**Data:**
#####

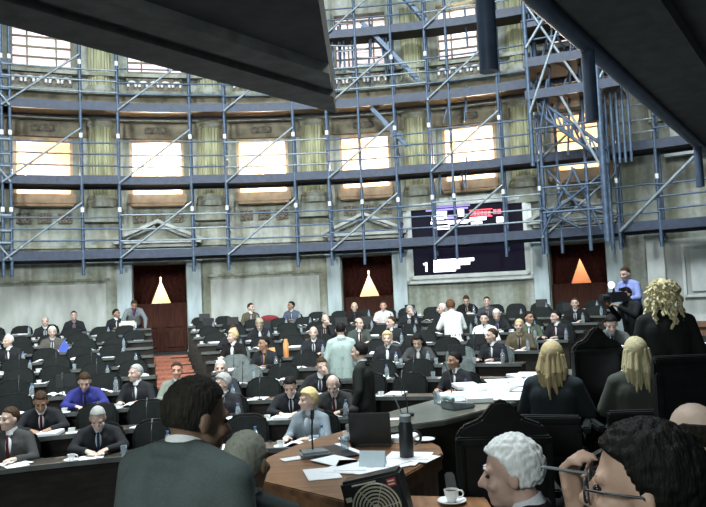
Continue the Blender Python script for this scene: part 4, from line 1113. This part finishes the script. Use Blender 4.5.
MB().box((0, .11, .011), (.31, .22, .02)).build('base', M['plastic'], r, None, .005)
MB().box((0, -.03, .135), (.31, .014, .24), R=Matrix.Rotation(rad(12), 3, 'X')).build('lid', M['plastic'], r, None, .005)
lay('tent_card', MB().slabxz([(-.05, 0), (.05, 0), (0.0, .105)], -.085, .085).mesh('t'), mat('pale_blue_card', (.62, .74, .80), .6, .04, 20), on(373, 467, ZD), rad(75), 'pale blue tent card in front of the laptop', 'card')
r = thing('vacuum_flask', 'tall black vacuum flask with a grey cap on the brown counter', 'flask', on(407, 459, ZD))
MB().lathe([(.045, 0), (.048, .01), (.048, .225), (.038, .25)], 20).build('flask_body', M['plastic'], r, 50)
MB().lathe([(.038, .25), (.040, .255), (.040, .29), (.03, .298)], 18).build('cap', M['greyplastic'], r, 50)
MB().torus((.055, 0, .14), .045, .009, rad(-90), rad(90), 12, 6, Matrix.Rotation(PI/2, 3, 'X')).build('handle', M['plastic'], r, 60)
pen = MB(); pen.path([V((0, 0, 0)), V((-.05, .0, .13))], .005, 6); lay('drinking_straw', pen.mesh('p'), M['greyplastic'], on(404, 459, ZD)+V((0, 0.02, .30)), 0, 'thin grey stirrer sticking up from the black flask cap', 'stirrer')
lay('document_stack', PAPER3, M['paper'], on(396, 440, ZD), 1.2, 'stack of white documents right of the laptop, on the brown counter', 'papers')
bx = MB().box((0, 0, .05), (.17, .10, .10)).mesh('b', None, .004); lay('paper_box', bx, M['paper'], on(397, 431, ZD), .1, 'small white paper box behind the document stack', 'box')
cup_on_saucer(on(348, 440, ZD), 'white cup beside the laptop on the brown counter', 1.0)
lay('saucer', CUPM[3], M['china'], on(425, 433+8, ZD), 0, 'lone white saucer right of the black flask', 'saucer')
lay('drinking_glass', GLS, M['glass'], on(345, 452, ZD), 0, 'clear glass in front of the white cup on the brown counter', 'glass')
# ledge cup
cup_on_saucer(on(452, 503, ZD), 'white coffee cup on the orange-brown ledge at the bottom', .2)
# box fan on its pole
FP = at_depth(380, 500, 3.55)
r = thing('box_fan', 'black square pedestal fan with cream concentric wire grille at the bottom centre', 'fan', V((FP.x, FP.y, .5)), rad(-14))
R_ = Matrix.Rotation(rad(-13), 3, 'Y'); zc = 1.28-.5
hs = MB(); hs.box((0, 0, zc), (.30, .13, .34), R=R_); hs.build('housing', M['plastic'], r, None, .014)
gw = MB(); Q = Matrix.Rotation(PI/2, 3, 'X')
gc = V((.0, -.068, zc+.02))
for k in range(7): gw.torus(gc, .018+.0165*k, .0048, n=32, m=6, Q=Q)
for k in range(3):
    a = k*PI/3+.3; d = V((math.cos(a), 0, math.sin(a)))*.122; gw.tube(gc-d, gc+d, .003, n=6)
gw.build('wire_grille', M['wicker'], r, 60)
MB().tube(gc+V((0, .005, 0)), gc+V((0, -.006, 0)), .016, n=14).build('hub', M['wicker'], r, 40)
lb = MB(); lb.box(R_ @ V((.105, -.068, .125))+V((0, 0, zc)), (.045, .006, .035), R=R_); lb.build('red_label', M['redlabel'], r)
l2 = MB()
for k in range(2): l2.box(R_ @ V((.105, -.0716, .133-.015*k))+V((0, 0, zc)), (.032, .003, .006), R=R_)
l2.box(R_ @ V((-.03, -.067, .145))+V((0, 0, zc)), (.12, .004, .007), R=R_); l2.box(R_ @ V((-.12, -.067, .085))+V((0, 0, zc)), (.03, .004, .022), R=R_)
l2.build('white_marking', M['wicker'], r)
pl = MB(); pl.tube((0, 0, .03), (0, 0, zc-.15), .022, n=12); pl.lathe([(.16, 0), (.16, .02), (.03, .04)], 20); pl.build('pole', M['plastic'], r, 50)

# grey counter: a spread of papers
rg = random.Random(5)
n = 0
names = ['left end', 'left part', 'middle', 'right part', 'right end']
BIG = MB().box((0, 0, .0025), (.42, .297, .005)).mesh('spread')
for (x, y) in [(452, 398), (462, 394), (470, 398), (478, 391), (488, 395), (492, 386), (503, 391), (505, 382), (517, 386), (521, 378), (530, 382), (535, 374), (478, 401), (498, 399), (512, 396), (466, 389), (545, 380), (524, 391)]:
    o = lay('papers', BIG if n % 3 else PAPER3, M['paper'], on(x, y, ZG)+V((0, 0, .002*(n % 9))), rg.uniform(-.5, .5), 'white papers in the overlapping spread on the grey-green counter', 'papers', 'spread on the grey-green counter'); n += 1
for (x, y, w_) in ((606, 376, 'left of the seated blond woman'), (618, 373, 'above the seated blond woman'), (688, 376, 'beyond the black high-backed chair at right'), (700, 372, 'at the right edge of the photo')):
    lay('papers', BIG, M['paper'], on(x, y, ZG), rg.uniform(-.3, .3), 'white papers on the grey counter '+w_, 'papers', 'papers on the counter at right')
r = thing('desk_telephone', 'pale teal desk telephone on the left part of the grey-green counter', 'telephone', on(458, 408, ZG), .5)
MB().slabxz([(-.12, 0), (.12, 0), (.12, .035), (-.12, .07)], -.10, .10).build('base', M['greyplastic'], r, None, .01)
MB().path([V((-.11, .05, .09)), V((-.10, .0, .10)), V((-.11, -.08, .085))], .022, 10).build('handset', mat('teal_handset', (.35, .45, .44), .4, .1), r, 60)
cup_on_saucer(on(446, 404, ZG), 'white cup by the telephone on the grey-green counter', 2.0)
lay('drinking_glass', GLS, M['glass'], on(437, 404, ZG), 0, 'glass left of the telephone on the grey-green counter', 'glass')
microphone(on(452, 397, ZG), 2.6, 'black gooseneck microphone on the left of the grey-green counter')
microphone(on(408, 416, ZG), .6, 'black gooseneck microphone at the far left end of the grey-green counter')
lay('mobile_phone', MB().box((0, 0, .06), (.07, .012, .14), R=Matrix.Rotation(-.5, 3, 'Y')).mesh('m', None, .004), M['greyplastic'], on(697, 388, ZG), .2, 'grey handset leaning on the counter at the right edge', 'phone')
lay('papers', PAPER3, M['paper'], on(612, 348.5, ZBN), .1, 'thick white document in front of the reading man on the raised bench', 'papers')
lay('papers', BIG, M['paper'], on(690, 343.5, ZBN), .1, 'white papers at the right end of the raised bench', 'papers')

def throne(px, py_top, d, zf, label, rz=0, w=.46, crest=True):
    P = at_depth(px, py_top, d); H = P.z-zf
    r = thing('high_backed_chair', label, 'chair', V((P.x, P.y, zf)), rz, 'high-backed dais chairs'); h = w/2
    if crest: pts = [(-h, .40), (h, .40), (h, H-.20), (h*.85, H-.14), (h*.45, H-.10), (h*.16, H-.01), (0, H), (-h*.16, H-.01), (-h*.45, H-.10), (-h*.85, H-.14), (-h, H-.20)]
    else: pts = [(-h, .40), (h, .40), (h, H), (-h, H)]
    MB().slabxz(pts, -.30, -.23).build('backrest', M['leather_black'], r, None, .015)
    fr = MB()
    for s in (-1, 1): fr.box((s*(h-.02), -.31, (.4+H-.2)/2+.0), (.045, .05, H-.6 if crest else H-.42))
    fr.box((0, -.31, H-.22 if crest else H-.03), (w, .05, .05)); fr.box((0, -.31, .46), (w, .05, .05)); fr.build('back_frame', M['leather'], r, None, .01)
    MB().box((0, .0, .42), (w+.04, .5, .12)).build('seat', M['leather_black'], r, None, .03)
    for s in (-1, 1): q = MB(); q.box((s*(h+.03), .0, .66), (.06, .46, .05)); q.box((s*(h+.03), .18, .53), (.05, .05, .24)); q.build('armrest', M['leather'], r, None, .01)
    for s in (-1, 1):
        for y in (-.22, .2): MB().tube((s*(h-.04), y, 0), (s*(h-.04), y, .38), .025, .03, 8).build('leg', M['leather'], r, 50)
    return r
throne(582, 326, 6.75, .62, 'tall black chair with a peaked crest behind the blond woman in black', rad(8), .48)
throne(667, 352, 5.2, .62, 'black square-backed chair in front of the curly blond woman', rad(0), .44, False)
throne(495, 393, 4.35, .5, 'dark peaked chair back in front of the paper-covered counter', rad(-5), .52)
throne(600, 415, 3.6, .5, 'dark chair back between the white-haired man and the bald man', rad(10), .56)
throne(548, 409, 5.55, .62, 'dark low chair under the blond woman in black', rad(-20), .5, False)
throne(632, 404, 5.45, .62, 'dark low chair under the blond woman at right', rad(-5), .5, False)

# people of the dais
def at(px, d, z): P = at_depth(px, 300, d); return V((P.x, P.y, z))
person('back', 'blond woman in a black jacket seated with her back to us at the paper-covered counter', at(549, 5.75, .59), rad(-28), ('long', 2), (.47, .38, .21), (.02, .026, .03), sk=SK2, trc=(.02, .02, .02))
person('back', 'blond long-haired woman seated left of the black square-backed chair', at(632, 5.65, .60), rad(-10), ('long', 3), (.52, .46, .28), (.06, .065, .055), sk=SK2)
person('turned', 'brown-haired person in a white shirt and dark vest bending left beside the curly blond woman', at(642, 6.35, .62), rad(40), ('short', 4), (.10, .06, .03), (.70, .72, .72), sk=SK2)
person('stand', 'curly blond woman in a black jacket standing with her back to us at right', at(664, 6.05, .60), rad(-15), ('curly', 1), (.78, .70, .42), (.015, .016, .016), sk=SK2)
person('reading', 'dark-haired man in a grey suit reading at the raised bench', at(608, 9.98, .68), rad(165), ('short', 6), BLK, (.10, .11, .105), (.35, .45, .55), sk=SK2)
chair('dark armchair under the man reading at the raised bench', at(608, 10.04, .66), rad(165), M['leather'], 'bench armchairs')
chair('dark armchair under the brown-haired person in the white shirt', at(642, 6.40, .62), rad(40), M['leather'], 'bench armchairs')

NEAR = dict(voxel=.0075, cv=.011)
# man in the grey suit at left, seen from behind, face turned right
D = human(off(POSES['stand'], -.155, hy=-.36, hp=.22, collar=.035, ch=(0, .0, 1.315), hc=(0, .065, 1.45)), wide=1.12, fat=1.18, **NEAR)
person(D, 'man in a dark grey suit and white collar seen from behind at the left foreground', at(178, 2.2, .5), rad(-32), ('short', 21), (.022, .020, .015), (.095, .12, .118), (.95, .97, 1), (.05, .06, .06), (.24, .15, .10), noshoes=False)
# grey-haired person in front of him
D = human(dict(POSES['back'], hc=(.0, .01, 1.165), hy=-.2), wide=1.05, **NEAR)
person(D, 'grey-haired person in a dark jacket seen from behind, right of the grey suit', at(241, 2.9, .5), rad(-12), ('short', 22), (.33, .34, .28), (.045, .06, .06), (.5, .5, .5), sk=(.30, .2, .13))
chair('dark armchair under the grey-haired person in the foreground', at(240, 2.94, .5), rad(-12), M['leather'], 'near armchairs')
# white-haired man facing left
D = human(dict(POSES['reading'], ch=(0, .03, .965), hc=(0, .10, 1.145), hp=.12, hy=.12), **NEAR)
person(D, 'white-haired man facing left at the bottom right of centre', at(529, 2.62, .5), rad(72), ('fluffy', 23), (.85, .87, .85), (.02, .022, .022), sk=(.55, .36, .29))
chair('dark armchair under the white-haired man in the foreground', at(533, 2.62, .5), rad(72), M['leather'], 'near armchairs')
# bald man at right
D = human(dict(POSES['back'], hp=-.02, hy=.3), **NEAR)
person(D, 'bald man with a dark fringe of hair seen from behind at the right', at(682, 2.8, .55), rad(14), ('bald', 24), (.02, .016, .012), (.02, .022, .022), sk=(.66, .50, .40))
chair('dark armchair under the bald man at the right', at(680, 2.74, .5), rad(14), M['leather'], 'near armchairs')
# man with eyeglasses, in profile, right hand raised with a pen
base = at(655, 1.42, .457); rzg = rad(64)
Pg = off(POSES['stand'], -.155, hy=.02, hp=.0)
hpw = at_depth(574, 476, 1.62); loc = Matrix.Rotation(-rzg, 3, 'Z') @ (hpw-base)
Pg['wrR'] = (loc.x, loc.y, loc.z-.06); Pg['elR'] = (.27, .12, loc.z-.30); Pg['hdR'] = (.0, .15, 1); Pg['hnR'] = (.3, 1, 0); Pg['curlR'] = 1.0
D = human(Pg, **NEAR)
gm = person(D, 'dark-haired man with eyeglasses in profile at the lower right corner, one hand raised', base, rzg, ('fluffy', 25), (.006, .006, .005), (.02, .02, .02), sk=(.46, .30, .22))
F = D['F']; gl = MB(); R3 = F.to_3x3()
for s in (-1, 1):
    gl.torus(F @ V((s*.034, .104, .0)), .024, .0028, n=24, m=6, Q=R3 @ Matrix.Rotation(PI/2, 3, 'X'))
    gl.path([F @ V((s*.058, .100, .006)), F @ V((s*.082, .06, .008)), F @ V((s*.088, -.005, .006)), F @ V((s*.086, -.022, -.015))], .0028, 6)
gl.path([F @ V((-.010, .106, .004)), F @ V((.010, .106, .004))], .0028, 6)
obj('eyeglasses', gl.mesh('g', 60), M['plastic'], gm)
pn = MB(); pn.tube((-.05, 0, 0), (.035, 0, 0), .0035, n=8); pn.tube((-.06, 0, 0), (-.05, 0, 0), .001, .0035, 8)
o = pn.build('pen', M['greyplastic'], None, 60); o.location = hpw+V((-.02, -.03, .02)); o.rotation_euler = (0, rad(8), rad(-10)); tag(o, 'thin grey pen in the raised hand at lower right', 'pen')

# ------------------------------------------------------------------ light: the hall's dome, floodlights, an added foreground fill, dim daylight
wd = bpy.data.worlds.new('hall'); SC.world = wd; wd.use_nodes = True
wd.node_tree.nodes['Background'].inputs[0].default_value = (.55, .68, .80, 1); wd.node_tree.nodes['Background'].inputs[1].default_value = .16
def area(name, loc, target, size, energy, col, size_y=None):
    l = bpy.data.lights.new(name, 'AREA'); l.size = size; l.energy = energy; l.color = col
    if size_y: l.shape = 'RECTANGLE'; l.size_y = size_y
    o = bpy.data.objects.new(name, l); COL.objects.link(o); o.location = loc
    o.rotation_euler = (V(target)-V(loc)).to_track_quat('-Z', 'Y').to_euler(); return o
area('dome_skylight', (-1, 8, 14.5), (-1, 8.5, 0), 7, 4600, (.86, .96, 1))
for loc, tg, en in (((-7, -1, 8.5), (-5, 20, 4.6), 380), ((2.5, -2.5, 9), (1, 20, 4.8), 330)):
    o = area('hall_floodlight', loc, tg, 2.2, en, (.93, 1, .97)); o.data.spread = rad(75)
area('gallery_lamp', (-2.0, -1.6, 3.7), (.0, 3, 1.3), 1.0, 115, (.90, 1, .97))  # unseen fill added behind the camera to brighten the near figures
SC.cycles.use_denoising = True
SC.cycles.max_bounces = 5; SC.cycles.diffuse_bounces = 2; SC.cycles.glossy_bounces = 2; SC.cycles.transmission_bounces = 4
SC.cycles.sample_clamp_indirect = 4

#####

**Exercise:** Copy each line of the listing that contains the string "part".

**Result of this exercise:**
Continue the Blender Python script for this scene: part 4, from line 1113. This part finishes the script. Use Blender 4.5.
names = ['left end', 'left part', 'middle', 'right part', 'right end']
r = thing('desk_telephone', 'pale teal desk telephone on the left part of the grey-green counter', 'telephone', on(458, 408, ZG), .5)